Lakshya Lalwani’s journey is not merely one of patience and resilience, but also of self belief that acting was what he was meant to do
Kaveree Bamzai Kaveree Bamzai | 25 Jul, 2024
Lakshya
In the hypercompetitive world of Delhi University, getting 75 per cent in Class 12 Board exams is the equivalent of a massive social failure. It’s what happened to Lakshya, or Laksh Lalwani from Delhi’s Malviya Nagar. The son of a Tata Motors executive and a former boutique owner, it seemed like the end of the world for the young man. That was until he applied for MTV’s Roadies, which has been the launchpad for many youngsters. Encouraged by his mother, he moved to Mumbai and did a fiction show for MTV called Warrior High. “Every day I was on set, I could see it in everyone’s eyes; I was so bad at acting. I felt humiliated and promised myself that I would spend everything I earned to become better at it,” says Lakshya. So he spent the next few years investing in a three-month course at the acting school Kreating Charakters, working on his voice, his action, and his emotions; then a 12-day workshop at the renowned Adishakti Laboratory for Theatre Art Research in Puducherry. He would watch at least one film a day and work on himself for the rest of the day. Some television work followed but two movies he was supposed to act in fell through —Dostana 2 which was supposed to star Kartik Aaryan and Janhvi Kapoor, and Bedhadak which was supposed to launch Shanaya Kapoor. “I guess I was meant for something else,” says Lakshya. Then there was Kill, which premiered at the Toronto International Film Festival 2023 to rave reviews, and was theatrically released earlier in the month.

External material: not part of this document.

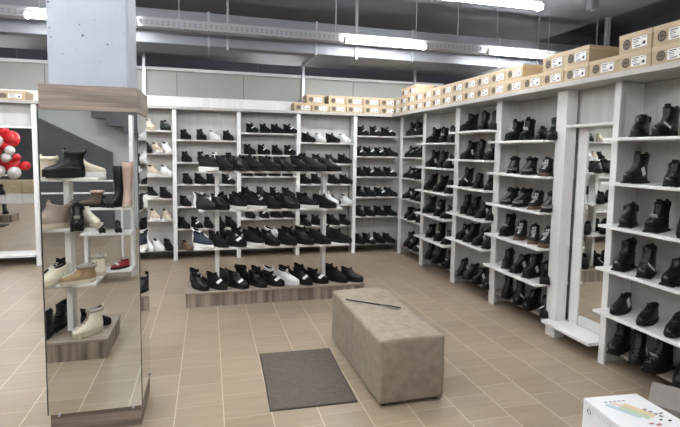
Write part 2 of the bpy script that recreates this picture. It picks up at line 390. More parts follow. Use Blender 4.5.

The ultra-violent film, directed by Nikhil Nagesh Bhat, was shot over 75 days inside a confined set simulating a train compartment. “The days went on for 13-14 hours, with an additional two hours to work out,” he says. His body had so many bruises and cuts, he says, he didn’t know what was real, what was not. Lakshya’s journey is not merely one of patience and resilience, but also of self belief that acting was what he was meant to do. What next?
Mona Singh’s World
Having played Bulbul Johri in Made in Heaven Season 2, Mona Singh is Pammi, the half Punjabi-half- Maharashtrian mother in Munjya, this summer’s sleeper hit. Soon we will see her on screen as a single woman in search of love and enjoying an odyssey of dating in Prime Video’s forthcoming Maa Kasam. “I am doing lead roles in my 40s, which eluded me in my 30s,” she says excitedly. She had the ability to ride out the difficult periods when she wasn’t getting the kind of work she started with, a lead role in Sony TV’s Jassi Jaisi Koi Nahin in 2003. But then courage is ingrained in her, coming as she does from an Army family. “My father was an engineer with the Bombay Sappers,” she says and he lost his foot after stepping on a landmine during the 1971 War. “We’ve grown up listening to those stories,” she says, adding that her mother married her father, Colonel Jasbir Singh, despite knowing of his disability. This kind of upbringing helps keeping things in proportion and life in perspective.
Prashansa Is a Chameleon
She was one of the women who escaped Vijay Varma’s oily grasp in Dahaad. And she was the wallflower maid in the first season of Mirzapur. “I was supposed to die a gory death at Munna’s hands, but Farhan Akhtar saw the footage and refused to keep it,” she says. And thank god for it, as Prashansa Sharma’s Radhiya becomes more than Beena Tripathi’s maid in Seasons 2 and 3. “Raadhiya is completely mesmerised by Golu,” she says, referring to the female character played by Shweta Tripathi. “Here is a woman who doesn’t use her sexuality to survive. She reads, she uses her mind, she fights,” says Prashansa, whose parents run a school in Jhumri Telaiya, Jharkhand. Prashansa was sent off to Welham Girls’ School to study but always rebelled against authority. She then went to Hindu College, where she plunged into its English Theatre Society, then Drama School Mumbai, and finally the Prague Film School. Her Radhiya is a masterclass in how a marginal character can acquire agency. “There are two women empowering Radhiya this season of Mirzapur, Golu who is giving her books to read and Beena who is just letting her be. You see it in her body language and how she changes. In every episode I shed a layer of the old Radhiya. In one episode the bindi is gone, in another I start wearing sport shoes, I wear my dupatta in a different way, not to hide my body, and if you’ve seen the post credits scene, I’m reading poetry and my hair is gone,” she says. The transformation is complete.